Mais aujourd’hui le film apparaît davantage pour ce qu’il est : une galerie de portraits au vitriol de la société française. Clouzot insiste d’emblée : le village au cœur du récit pourrait être n’importe lequel, ce n’est rien de moins que la substance de la France dont il va être question. La délation, la rumeur, la traîtrise, la lâcheté, voilà ce qui semble animer la France de 1943. Et il n’est fait nulle référence à l’Occupation ou aux Allemands : ce sont les Français seuls qui sont en cause. Le mal est en eux. Et il ne s’agit pas seulement d’un coupable – un corbeau qui envoie lettres sur lettres pour menacer, dénoncer ou faire courir de fausses rumeurs – c’est tout le village qui sert de relais, d’amplificateur, de creuset au précipité chimique de la délation.

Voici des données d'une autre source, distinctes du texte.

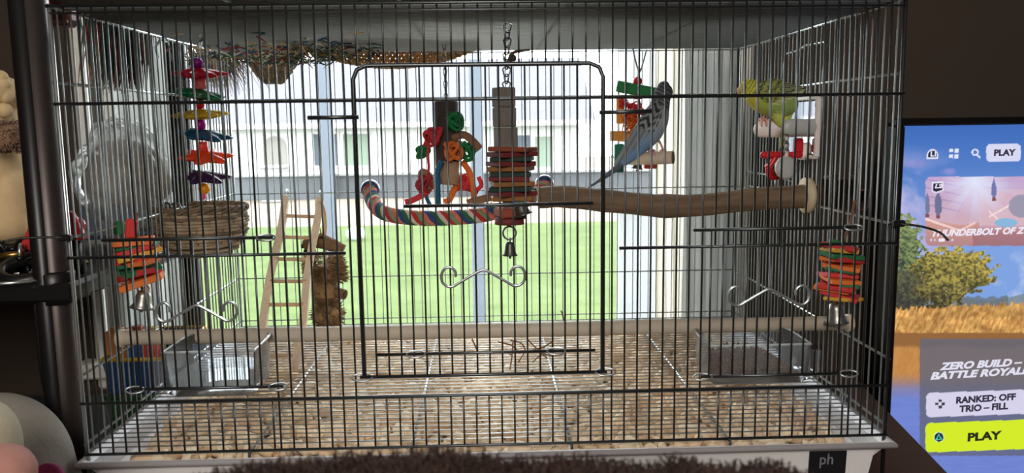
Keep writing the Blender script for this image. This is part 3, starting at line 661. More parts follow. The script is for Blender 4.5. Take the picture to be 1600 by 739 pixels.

Clouzot lance son intrigue en jouant sur le symbole de l’hôpital qui, bien loin de guérir, semble au contraire être à l’origine du mal : depuis les médecins jusqu’aux infirmières, il n’est pas un personnage qui soit moral ou intègre.



A cette galerie de portraits répond une brochette d’acteurs parfaits qui donnent une dimension considérable à chaque personnage – et donc au film lui-même. Derrière les stars Pierre Fresnay et Ginette Leclerc, on trouve des seconds couteaux aguerris et épatants (Pierre Larquey, Noël Rocquevert, etc.).

La mise en scène de Clouzot atteint une perfection rare : tout est précis, pensé, construit avec intelligence, en sentant parfaitement comment balader le spectateur, de suspect en suspect. On sent alors, confusément, combien, au fond, c’est tout le village qui est coupable. Cette indistinction entre le Bien et le Mal participe de la terrible noirceur pessimiste du film. La fameuse scène où l’ampoule se balance violemment est ainsi un bel exemple de la dimension métaphorique du film. Et si le Docteur Germain, devant qui oscille cette ampoule, semble hésiter entre le Bien et le Mal, c’est lui, finalement, qui recouvrera son intégrité et démasquera le coupable.